As far as P25, NH was ahead of most of the US (for better or worse). The vast majority of Law Enforcement has been P25 for several years. However, only a few Fire Departments use P25 as a primary mode and all maintain some level of analog capability.
NH's communications landscape is much simpler than Massachusetts. Over 95% of NH operates VHF High-Band; over 99% for Law Enforcement. There are a handful of Fire Departments still on Low-Band, but typically have some sort of High-Band access. State DOT is UHF, Emergency Management is Low-Band (when used). Two cities, Manchester & Nashua use 800Mhz trunked systems; but have some High-Band access (esp. Nashua).

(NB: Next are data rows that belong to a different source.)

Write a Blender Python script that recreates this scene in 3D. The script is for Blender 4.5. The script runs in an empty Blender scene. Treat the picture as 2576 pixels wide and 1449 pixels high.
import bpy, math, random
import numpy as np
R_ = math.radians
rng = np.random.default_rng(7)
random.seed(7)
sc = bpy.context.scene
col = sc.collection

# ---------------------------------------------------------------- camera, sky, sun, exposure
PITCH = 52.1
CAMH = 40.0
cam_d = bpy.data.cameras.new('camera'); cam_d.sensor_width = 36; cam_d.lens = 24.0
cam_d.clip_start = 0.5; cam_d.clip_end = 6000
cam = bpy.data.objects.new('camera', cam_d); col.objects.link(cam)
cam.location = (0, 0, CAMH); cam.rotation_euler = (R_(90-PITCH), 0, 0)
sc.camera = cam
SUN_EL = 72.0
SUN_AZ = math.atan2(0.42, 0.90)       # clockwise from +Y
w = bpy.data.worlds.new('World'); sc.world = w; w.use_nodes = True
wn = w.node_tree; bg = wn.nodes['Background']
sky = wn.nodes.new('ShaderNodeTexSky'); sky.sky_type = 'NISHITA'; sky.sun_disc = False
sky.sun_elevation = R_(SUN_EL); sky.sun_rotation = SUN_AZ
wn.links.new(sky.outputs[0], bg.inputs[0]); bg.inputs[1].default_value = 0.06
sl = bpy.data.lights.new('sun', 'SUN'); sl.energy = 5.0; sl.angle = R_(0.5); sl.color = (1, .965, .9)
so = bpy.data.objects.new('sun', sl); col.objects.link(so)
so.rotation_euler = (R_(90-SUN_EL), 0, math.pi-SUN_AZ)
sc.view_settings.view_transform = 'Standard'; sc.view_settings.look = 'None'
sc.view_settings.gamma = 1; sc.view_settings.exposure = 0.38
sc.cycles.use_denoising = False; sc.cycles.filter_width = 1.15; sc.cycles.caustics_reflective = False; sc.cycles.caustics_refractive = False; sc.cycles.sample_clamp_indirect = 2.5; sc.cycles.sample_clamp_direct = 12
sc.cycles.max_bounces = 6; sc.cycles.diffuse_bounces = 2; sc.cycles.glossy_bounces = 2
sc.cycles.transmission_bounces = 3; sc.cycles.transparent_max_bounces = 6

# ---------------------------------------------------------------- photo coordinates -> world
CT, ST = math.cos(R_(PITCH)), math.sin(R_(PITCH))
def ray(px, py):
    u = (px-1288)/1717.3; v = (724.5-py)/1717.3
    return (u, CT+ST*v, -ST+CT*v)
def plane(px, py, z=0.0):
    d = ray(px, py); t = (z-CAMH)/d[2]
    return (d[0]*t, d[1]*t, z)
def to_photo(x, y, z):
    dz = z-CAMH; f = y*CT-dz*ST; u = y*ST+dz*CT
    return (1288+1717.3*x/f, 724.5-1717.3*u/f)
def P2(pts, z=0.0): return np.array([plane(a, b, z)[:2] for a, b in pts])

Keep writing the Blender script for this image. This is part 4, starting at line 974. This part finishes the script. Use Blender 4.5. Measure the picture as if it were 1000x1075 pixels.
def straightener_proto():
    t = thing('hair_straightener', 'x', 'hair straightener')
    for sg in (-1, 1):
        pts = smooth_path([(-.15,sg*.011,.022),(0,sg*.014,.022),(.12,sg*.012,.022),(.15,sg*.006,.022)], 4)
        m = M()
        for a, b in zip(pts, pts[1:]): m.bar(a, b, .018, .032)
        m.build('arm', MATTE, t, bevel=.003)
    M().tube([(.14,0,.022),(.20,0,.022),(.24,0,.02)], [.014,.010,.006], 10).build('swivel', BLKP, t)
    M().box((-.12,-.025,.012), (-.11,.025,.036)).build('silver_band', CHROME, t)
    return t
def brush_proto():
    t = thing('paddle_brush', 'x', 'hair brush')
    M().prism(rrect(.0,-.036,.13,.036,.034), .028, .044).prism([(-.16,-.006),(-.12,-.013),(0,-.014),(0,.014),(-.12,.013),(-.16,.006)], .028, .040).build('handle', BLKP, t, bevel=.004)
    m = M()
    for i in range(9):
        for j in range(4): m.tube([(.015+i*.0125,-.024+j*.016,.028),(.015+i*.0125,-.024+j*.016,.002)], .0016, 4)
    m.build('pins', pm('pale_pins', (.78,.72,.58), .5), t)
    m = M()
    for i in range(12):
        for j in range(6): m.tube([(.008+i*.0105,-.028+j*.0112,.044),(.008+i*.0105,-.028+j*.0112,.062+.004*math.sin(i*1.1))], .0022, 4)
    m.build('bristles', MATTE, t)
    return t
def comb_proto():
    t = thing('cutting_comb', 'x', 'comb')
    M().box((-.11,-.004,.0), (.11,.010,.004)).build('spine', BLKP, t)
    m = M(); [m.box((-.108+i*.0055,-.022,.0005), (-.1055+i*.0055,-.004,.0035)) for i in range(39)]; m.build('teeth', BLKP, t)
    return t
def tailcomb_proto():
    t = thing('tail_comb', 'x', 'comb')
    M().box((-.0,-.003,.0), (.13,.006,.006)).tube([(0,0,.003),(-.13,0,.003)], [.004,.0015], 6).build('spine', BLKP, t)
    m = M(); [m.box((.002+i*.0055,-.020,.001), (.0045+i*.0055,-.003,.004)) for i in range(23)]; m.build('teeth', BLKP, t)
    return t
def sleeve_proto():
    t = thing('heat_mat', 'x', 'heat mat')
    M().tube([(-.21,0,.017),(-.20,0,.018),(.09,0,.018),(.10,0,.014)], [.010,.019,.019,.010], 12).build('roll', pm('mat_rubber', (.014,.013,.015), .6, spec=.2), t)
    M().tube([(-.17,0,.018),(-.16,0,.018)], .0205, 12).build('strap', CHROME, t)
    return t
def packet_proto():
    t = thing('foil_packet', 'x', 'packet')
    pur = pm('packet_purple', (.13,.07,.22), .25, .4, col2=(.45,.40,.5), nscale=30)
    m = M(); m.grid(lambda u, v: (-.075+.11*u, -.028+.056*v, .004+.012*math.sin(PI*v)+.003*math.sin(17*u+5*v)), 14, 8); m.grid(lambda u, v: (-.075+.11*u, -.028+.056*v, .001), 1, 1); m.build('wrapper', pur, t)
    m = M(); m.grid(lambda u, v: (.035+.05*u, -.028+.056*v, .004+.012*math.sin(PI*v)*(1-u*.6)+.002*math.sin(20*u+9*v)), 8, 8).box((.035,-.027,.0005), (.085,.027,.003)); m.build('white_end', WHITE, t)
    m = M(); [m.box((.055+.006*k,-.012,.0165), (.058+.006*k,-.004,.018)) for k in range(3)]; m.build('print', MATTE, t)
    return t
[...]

P25 is slow moving on the Fire-EMS side because most are volunteer and/or use toning and pagers (minitors, swissphone) to alert members. Also they have seen the coverage issues police face on a regular basis and understand analog travels farther in our granite rich, hilly environment.
As far as a "Statewide" system. No, that isn't likely to ever happen. NHSP tried awhile back to recruit local PD's so they could grab up their frequencies for a VHF trunked system. But it never materialized. NH tried 800Mhz in the 80's and it was all but a total failure; with the last user (NH Marine Patrol) resurrecting a High-Band frequency they had a few years ago.
Is the state or local police or fire departments in New Hampshire using or going to use the APCO Project 25 system as is currently being done in Massachusetts for the state police? I seem to be getting conflicting information about this. What's the deal?